STATED PROBLEM:
Copy out each line of the material below that holds the string "wide".

GIVEN INFORMATION:

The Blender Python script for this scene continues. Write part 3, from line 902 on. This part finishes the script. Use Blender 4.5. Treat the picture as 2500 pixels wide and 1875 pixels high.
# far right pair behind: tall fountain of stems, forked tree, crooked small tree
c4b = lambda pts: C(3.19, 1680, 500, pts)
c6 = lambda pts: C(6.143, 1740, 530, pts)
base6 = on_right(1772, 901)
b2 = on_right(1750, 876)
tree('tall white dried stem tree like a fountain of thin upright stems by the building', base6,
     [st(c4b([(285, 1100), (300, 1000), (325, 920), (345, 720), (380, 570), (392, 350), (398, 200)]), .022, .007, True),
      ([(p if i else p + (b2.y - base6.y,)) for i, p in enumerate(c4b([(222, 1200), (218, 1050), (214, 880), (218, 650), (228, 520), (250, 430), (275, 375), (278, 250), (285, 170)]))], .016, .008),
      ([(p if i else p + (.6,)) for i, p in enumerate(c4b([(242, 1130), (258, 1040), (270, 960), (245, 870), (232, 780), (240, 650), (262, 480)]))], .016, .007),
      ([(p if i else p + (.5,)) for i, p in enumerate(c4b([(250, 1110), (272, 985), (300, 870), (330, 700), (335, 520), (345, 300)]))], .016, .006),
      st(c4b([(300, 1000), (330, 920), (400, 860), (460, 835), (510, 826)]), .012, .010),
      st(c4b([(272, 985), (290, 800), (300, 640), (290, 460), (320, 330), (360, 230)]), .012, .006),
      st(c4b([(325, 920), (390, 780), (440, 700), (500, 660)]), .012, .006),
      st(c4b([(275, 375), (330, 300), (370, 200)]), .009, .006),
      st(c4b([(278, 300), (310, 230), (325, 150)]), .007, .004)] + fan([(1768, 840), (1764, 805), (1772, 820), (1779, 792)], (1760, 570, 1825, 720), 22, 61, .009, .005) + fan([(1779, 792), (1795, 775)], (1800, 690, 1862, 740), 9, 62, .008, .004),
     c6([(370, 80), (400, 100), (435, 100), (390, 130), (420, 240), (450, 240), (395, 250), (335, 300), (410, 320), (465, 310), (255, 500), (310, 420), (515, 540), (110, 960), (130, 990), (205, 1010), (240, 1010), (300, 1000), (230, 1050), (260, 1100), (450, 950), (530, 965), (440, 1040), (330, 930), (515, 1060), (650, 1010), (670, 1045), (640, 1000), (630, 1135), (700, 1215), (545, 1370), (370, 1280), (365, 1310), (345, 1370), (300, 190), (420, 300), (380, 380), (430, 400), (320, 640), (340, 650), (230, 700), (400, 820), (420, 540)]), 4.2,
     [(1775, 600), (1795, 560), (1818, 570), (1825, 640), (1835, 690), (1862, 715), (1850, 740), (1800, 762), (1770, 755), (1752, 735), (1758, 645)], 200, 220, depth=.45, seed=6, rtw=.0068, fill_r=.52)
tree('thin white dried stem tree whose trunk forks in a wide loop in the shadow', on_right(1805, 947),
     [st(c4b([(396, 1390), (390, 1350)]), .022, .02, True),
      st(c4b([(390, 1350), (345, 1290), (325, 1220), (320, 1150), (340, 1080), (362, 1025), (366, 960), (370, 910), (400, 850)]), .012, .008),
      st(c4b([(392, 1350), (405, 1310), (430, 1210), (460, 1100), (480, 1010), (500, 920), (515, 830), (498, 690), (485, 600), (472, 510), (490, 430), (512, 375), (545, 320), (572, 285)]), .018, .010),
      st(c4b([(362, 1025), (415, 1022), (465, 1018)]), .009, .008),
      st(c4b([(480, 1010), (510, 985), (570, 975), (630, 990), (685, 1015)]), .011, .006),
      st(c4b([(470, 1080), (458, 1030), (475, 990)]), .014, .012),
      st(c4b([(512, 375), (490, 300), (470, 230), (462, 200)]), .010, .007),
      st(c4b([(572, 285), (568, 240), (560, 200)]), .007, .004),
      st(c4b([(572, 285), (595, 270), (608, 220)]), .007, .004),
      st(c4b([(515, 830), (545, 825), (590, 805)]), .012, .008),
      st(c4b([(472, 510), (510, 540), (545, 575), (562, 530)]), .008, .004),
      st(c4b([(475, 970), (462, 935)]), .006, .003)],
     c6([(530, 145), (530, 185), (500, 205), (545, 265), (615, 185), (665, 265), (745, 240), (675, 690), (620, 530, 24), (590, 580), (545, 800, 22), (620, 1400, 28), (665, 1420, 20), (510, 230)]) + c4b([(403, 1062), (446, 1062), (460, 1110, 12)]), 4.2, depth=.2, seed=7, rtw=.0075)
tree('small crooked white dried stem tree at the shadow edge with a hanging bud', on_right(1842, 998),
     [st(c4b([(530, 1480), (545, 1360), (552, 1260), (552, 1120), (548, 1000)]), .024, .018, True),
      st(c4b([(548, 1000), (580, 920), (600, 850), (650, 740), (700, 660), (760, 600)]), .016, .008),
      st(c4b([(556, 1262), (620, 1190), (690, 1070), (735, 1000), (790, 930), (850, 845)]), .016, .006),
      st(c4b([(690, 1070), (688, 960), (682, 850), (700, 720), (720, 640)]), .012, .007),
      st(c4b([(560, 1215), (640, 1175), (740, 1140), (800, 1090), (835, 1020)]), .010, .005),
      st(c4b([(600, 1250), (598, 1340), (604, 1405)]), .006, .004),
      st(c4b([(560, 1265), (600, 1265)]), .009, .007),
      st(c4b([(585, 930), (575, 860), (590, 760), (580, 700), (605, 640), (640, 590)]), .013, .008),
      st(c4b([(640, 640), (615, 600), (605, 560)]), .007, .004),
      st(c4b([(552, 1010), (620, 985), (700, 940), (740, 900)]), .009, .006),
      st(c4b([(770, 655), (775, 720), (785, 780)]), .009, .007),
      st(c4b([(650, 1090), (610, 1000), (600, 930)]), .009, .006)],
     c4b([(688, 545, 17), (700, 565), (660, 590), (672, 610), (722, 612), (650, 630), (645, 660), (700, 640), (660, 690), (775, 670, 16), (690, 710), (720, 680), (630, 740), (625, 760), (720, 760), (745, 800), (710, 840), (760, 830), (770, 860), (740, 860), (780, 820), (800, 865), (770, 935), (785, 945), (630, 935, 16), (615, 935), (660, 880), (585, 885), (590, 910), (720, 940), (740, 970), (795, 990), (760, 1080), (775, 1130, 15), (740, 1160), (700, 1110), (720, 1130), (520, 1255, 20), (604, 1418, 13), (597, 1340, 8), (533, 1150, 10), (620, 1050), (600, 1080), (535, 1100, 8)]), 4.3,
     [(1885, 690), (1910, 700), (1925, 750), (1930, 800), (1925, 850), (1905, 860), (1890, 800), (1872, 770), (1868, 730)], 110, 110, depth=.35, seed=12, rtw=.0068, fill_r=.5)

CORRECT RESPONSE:
The Blender Python script for this scene continues. Write part 3, from line 902 on. This part finishes the script. Use Blender 4.5. Treat the picture as 2500 pixels wide and 1875 pixels high.
tree('thin white dried stem tree whose trunk forks in a wide loop in the shadow', on_right(1805, 947),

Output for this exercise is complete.